● **Supplied material**:

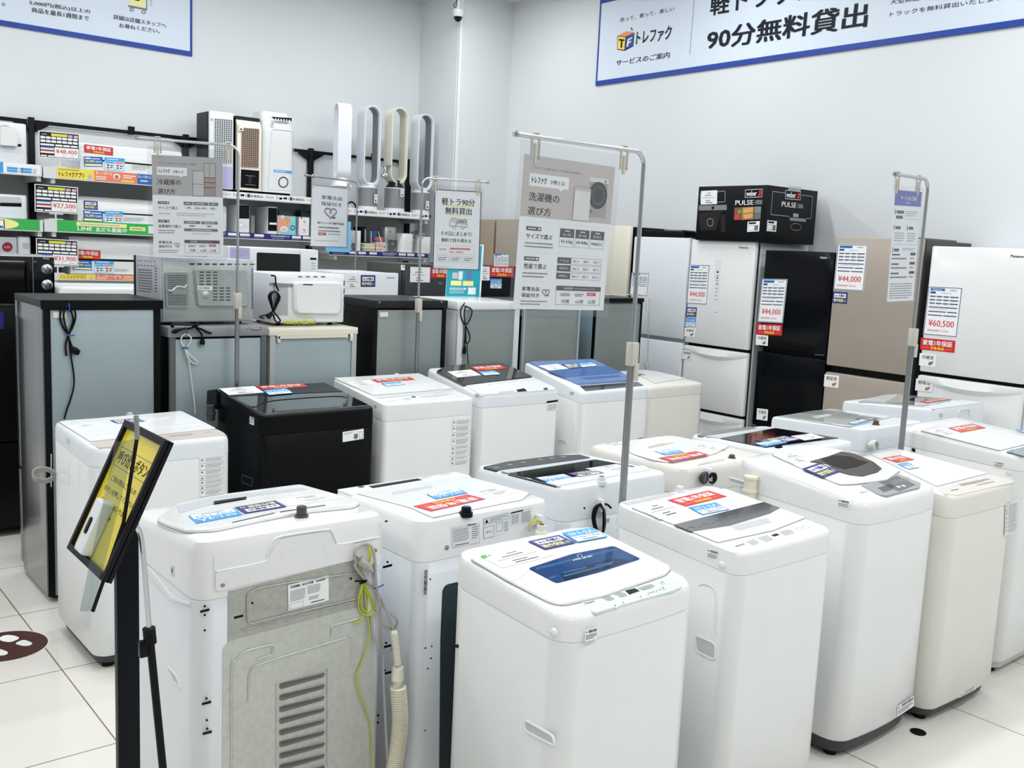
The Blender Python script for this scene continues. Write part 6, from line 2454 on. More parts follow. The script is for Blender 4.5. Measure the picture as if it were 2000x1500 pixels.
FI = mat('fan_grey_inside', '#7c7f83', .4)
FW = mat('fan_white', '#dde2ea', .3)
fan('white bladeless tower fan turned sideways, left of four', (668, 300), (668, 201), None, (668, 366), 44, (649, 687, 201, 352), mat('fan_bright_white', '#eceef6', .3), mat('fan_bright_white', '#eceef6', .3), None, math.radians(75.6))
f2 = fan('white bladeless fan with grey inside and grey mesh base, second of four from left', (720, 300), (722, 206.5), None, (720, 367.5), 38, (702, 741, 206, 363), FW, FI, MESHGREY, math.radians(3))
f3 = fan('cream bladeless fan with dark cone neck, third of four from left', (773, 300), (778, 210.5), None, (772, 369), 41, (757, 797, 211, 359), CREAM, mat('fan_cream_inside', '#cfcdbb', .4), MESHGREY, math.radians(3), mat('dark_chrome_neck', '#2b2b2c', .2, .7))
f4 = fan('white bladeless fan with grey inside beside the column, fourth from left', (824, 300), (828, 223), None, (822, 377), 38, (806, 846, 223, 373), FW, FI, MESHGREY, math.radians(3))
zq = Z(640, 340, 8.82)
for t, c in ((f2, zq(805, 350, 860, 352, 855, 500, 798, 495)), (f3, zq(1255, 260, 1315, 265, 1312, 395, 1252, 390)), (f4, zq(1692, 462, 1748, 466, 1743, 605, 1688, 600))):
    A = App(t)
    A.pl['front'] = (A.Mi.to_3x3() @ V((.03, -.098, 0)), A.Mi.to_3x3() @ V((.25, -1, 0)))
    mb = A.sq('front', c, 0, .0006, PAPER)
    mb.q(.3, .65, .7, .85, INK, 1)
    mb.tl(.2, .15, .8, .45, 3, INKL, 1)
    mb.build('price_tag', t, smooth=False)
A = App(f3)
A.pl['front'] = (A.Mi.to_3x3() @ V((-.1, -.12, 0)), V((0, -1, 0)))
m = MB()
for q, r in ((zq(1000, 20)[0], .035), (zq(960, 25)[0], .028), (zq(985, -30)[0], .02)):
    c = A.on('front', [q])[0]
    m.lathe(c, [(r*.2, -r), (r*.9, -r*.5), (r, 0), (r*.7, r*.6), (r*.1, r*.9)], BAG, 10)
c = A.on('front', [zq(1010, -90)[0]])[0]
m.lathe(c, [(.01, -.06), (.02, -.02), (.05, .03), (.045, .035)], BAG, 10)
m.build('remote_bag', f3)

# ---------------------------------------------------------------- small things on the lower shelf
yl = 8.06


def sm_box(name, label, cat, x0, x1, ytop, lev, ybot=None, d=.2, mt=COOL, r=.008, e=.004, k=2, group=None, y=yl):
    zb = ZB[k][lev]
    a, b = atY((x0, ytop), y), atY((x1, ytop), y)
    t = thing(name, label, cat, ((a.x+b.x)/2, y+d/2, zb), 0, group)
    A = App(t)
    A.pl['front'] = (V((0, -d/2, 0)), V((0, -1, 0)))
    A.w, A.d, A.h = b.x-a.x, d, (a.z+b.z)/2-zb
    m = MB()
    m.rbox(-A.w/2, A.w/2, -d/2, d/2, 0, A.h, mt, r, e)
    m.build('casing' if name != 'carton' else 'box', t)
    return A


zs = Z(440, 360, 10)
GH = 'small heaters on the lower shelf'
A = sm_box('fan_heater', 'white small appliance half hidden by the fridge guide poster', 'heater', 434, 444, 402, 1, d=.14, r=.02, e=.02, group=GH)
A = sm_box('fan_heater', 'small white fan heater with black louvred front and white lower panel', 'heater', 463, 488.5, 400, 1, d=.2, r=.014, e=.01, group=GH)
mb = A.sq('front', zs(240, 405, 470, 412, 465, 670, 240, 665), .0006, .001, BLACK)
for v in (.2, .35, .5, .65, .8):
    mb.q(.1, v, .9, v+.02, DGREY, 1)
mb.build('louvre_panel', A.root, smooth=False)
mb = A.sq('front', zs(275, 715, 360, 720, 360, 830, 275, 820), .0006, .0006, PAPER)
mb.tl(.1, .1, .6, .4, 2, INKG, 1)
mb.q(.78, 0, .95, 1, LGREY, 1)
mb.build('price_tag', A.root, smooth=False)
A = sm_box('fan_heater', 'small white fan heater with black front and white price strip', 'heater', 523.5, 542.5, 404, 1, d=.24, r=.012, e=.008, group=GH)
mb = A.sq('front', zs(838, 455, 1010, 462, 1005, 915, 835, 905), .0006, .001, BLACK)
mb.q(.15, .64, .98, .73, PAPER, 1)
mb.build('front_panel', A.root, smooth=False)
GC2 = 'boxed goods on the lower shelf'
A = sm_box('carton', 'teal and peach massager box on the lower shelf', 'box', 542.5, 578.5, 421.5, 1, d=.12, mt=mat('aqua_box', '#8fcdd6', .45), r=.003, e=.002, group=GC2)
mb = A.sq('front', zs(1028, 615, 1390, 628, 1385, 970, 1022, 955), .0006, 0)
mb.qs([(0, .05), (.3, 0), (.6, .25), (.62, .55), (.4, .95), (0, .95)], SKIN, 1)
mb.qs([(.35, .1), (.6, .05), (.72, .3), (.45, .45)], mat('hand_print', '#e2a07c', .5), 2)
mb.el(.33, .75, .2, .16, PAPER, 3)
mb.el(.33, .77, .15, .1, LGREY, 4)
mb.el(.25, .05, .1, .1, COOL, 3)
mb.ring2([(.8+.1*math.cos(a*.4), .65+.12*math.sin(a*.4)) for a in range(16)], .006, BLUEP, 2)
mb.qs([(.95, .05), (.98, .05), (.98, .9), (.95, .6)], TEAL, 2)
mb.build('box_print', A.root, smooth=False)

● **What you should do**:
Quote the listing above in full, except for the pictures.

● **Answer in full**:
The Blender Python script for this scene continues. Write part 6, from line 2454 on. More parts follow. The script is for Blender 4.5. Measure the picture as if it were 2000x1500 pixels.
FI = mat('fan_grey_inside', '#7c7f83', .4)
FW = mat('fan_white', '#dde2ea', .3)
fan('white bladeless tower fan turned sideways, left of four', (668, 300), (668, 201), None, (668, 366), 44, (649, 687, 201, 352), mat('fan_bright_white', '#eceef6', .3), mat('fan_bright_white', '#eceef6', .3), None, math.radians(75.6))
f2 = fan('white bladeless fan with grey inside and grey mesh base, second of four from left', (720, 300), (722, 206.5), None, (720, 367.5), 38, (702, 741, 206, 363), FW, FI, MESHGREY, math.radians(3))
f3 = fan('cream bladeless fan with dark cone neck, third of four from left', (773, 300), (778, 210.5), None, (772, 369), 41, (757, 797, 211, 359), CREAM, mat('fan_cream_inside', '#cfcdbb', .4), MESHGREY, math.radians(3), mat('dark_chrome_neck', '#2b2b2c', .2, .7))
f4 = fan('white bladeless fan with grey inside beside the column, fourth from left', (824, 300), (828, 223), None, (822, 377), 38, (806, 846, 223, 373), FW, FI, MESHGREY, math.radians(3))
zq = Z(640, 340, 8.82)
for t, c in ((f2, zq(805, 350, 860, 352, 855, 500, 798, 495)), (f3, zq(1255, 260, 1315, 265, 1312, 395, 1252, 390)), (f4, zq(1692, 462, 1748, 466, 1743, 605, 1688, 600))):
    A = App(t)
    A.pl['front'] = (A.Mi.to_3x3() @ V((.03, -.098, 0)), A.Mi.to_3x3() @ V((.25, -1, 0)))
    mb = A.sq('front', c, 0, .0006, PAPER)
    mb.q(.3, .65, .7, .85, INK, 1)
    mb.tl(.2, .15, .8, .45, 3, INKL, 1)
    mb.build('price_tag', t, smooth=False)
A = App(f3)
A.pl['front'] = (A.Mi.to_3x3() @ V((-.1, -.12, 0)), V((0, -1, 0)))
m = MB()
for q, r in ((zq(1000, 20)[0], .035), (zq(960, 25)[0], .028), (zq(985, -30)[0], .02)):
    c = A.on('front', [q])[0]
    m.lathe(c, [(r*.2, -r), (r*.9, -r*.5), (r, 0), (r*.7, r*.6), (r*.1, r*.9)], BAG, 10)
c = A.on('front', [zq(1010, -90)[0]])[0]
m.lathe(c, [(.01, -.06), (.02, -.02), (.05, .03), (.045, .035)], BAG, 10)
m.build('remote_bag', f3)

# ---------------------------------------------------------------- small things on the lower shelf
yl = 8.06


def sm_box(name, label, cat, x0, x1, ytop, lev, ybot=None, d=.2, mt=COOL, r=.008, e=.004, k=2, group=None, y=yl):
    zb = ZB[k][lev]
    a, b = atY((x0, ytop), y), atY((x1, ytop), y)
    t = thing(name, label, cat, ((a.x+b.x)/2, y+d/2, zb), 0, group)
    A = App(t)
    A.pl['front'] = (V((0, -d/2, 0)), V((0, -1, 0)))
    A.w, A.d, A.h = b.x-a.x, d, (a.z+b.z)/2-zb
    m = MB()
    m.rbox(-A.w/2, A.w/2, -d/2, d/2, 0, A.h, mt, r, e)
    m.build('casing' if name != 'carton' else 'box', t)
    return A


zs = Z(440, 360, 10)
GH = 'small heaters on the lower shelf'
A = sm_box('fan_heater', 'white small appliance half hidden by the fridge guide poster', 'heater', 434, 444, 402, 1, d=.14, r=.02, e=.02, group=GH)
A = sm_box('fan_heater', 'small white fan heater with black louvred front and white lower panel', 'heater', 463, 488.5, 400, 1, d=.2, r=.014, e=.01, group=GH)
mb = A.sq('front', zs(240, 405, 470, 412, 465, 670, 240, 665), .0006, .001, BLACK)
for v in (.2, .35, .5, .65, .8):
    mb.q(.1, v, .9, v+.02, DGREY, 1)
mb.build('louvre_panel', A.root, smooth=False)
mb = A.sq('front', zs(275, 715, 360, 720, 360, 830, 275, 820), .0006, .0006, PAPER)
mb.tl(.1, .1, .6, .4, 2, INKG, 1)
mb.q(.78, 0, .95, 1, LGREY, 1)
mb.build('price_tag', A.root, smooth=False)
A = sm_box('fan_heater', 'small white fan heater with black front and white price strip', 'heater', 523.5, 542.5, 404, 1, d=.24, r=.012, e=.008, group=GH)
mb = A.sq('front', zs(838, 455, 1010, 462, 1005, 915, 835, 905), .0006, .001, BLACK)
mb.q(.15, .64, .98, .73, PAPER, 1)
mb.build('front_panel', A.root, smooth=False)
GC2 = 'boxed goods on the lower shelf'
A = sm_box('carton', 'teal and peach massager box on the lower shelf', 'box', 542.5, 578.5, 421.5, 1, d=.12, mt=mat('aqua_box', '#8fcdd6', .45), r=.003, e=.002, group=GC2)
mb = A.sq('front', zs(1028, 615, 1390, 628, 1385, 970, 1022, 955), .0006, 0)
mb.qs([(0, .05), (.3, 0), (.6, .25), (.62, .55), (.4, .95), (0, .95)], SKIN, 1)
mb.qs([(.35, .1), (.6, .05), (.72, .3), (.45, .45)], mat('hand_print', '#e2a07c', .5), 2)
mb.el(.33, .75, .2, .16, PAPER, 3)
mb.el(.33, .77, .15, .1, LGREY, 4)
mb.el(.25, .05, .1, .1, COOL, 3)
mb.ring2([(.8+.1*math.cos(a*.4), .65+.12*math.sin(a*.4)) for a in range(16)], .006, BLUEP, 2)
mb.qs([(.95, .05), (.98, .05), (.98, .9), (.95, .6)], TEAL, 2)
mb.build('box_print', A.root, smooth=False)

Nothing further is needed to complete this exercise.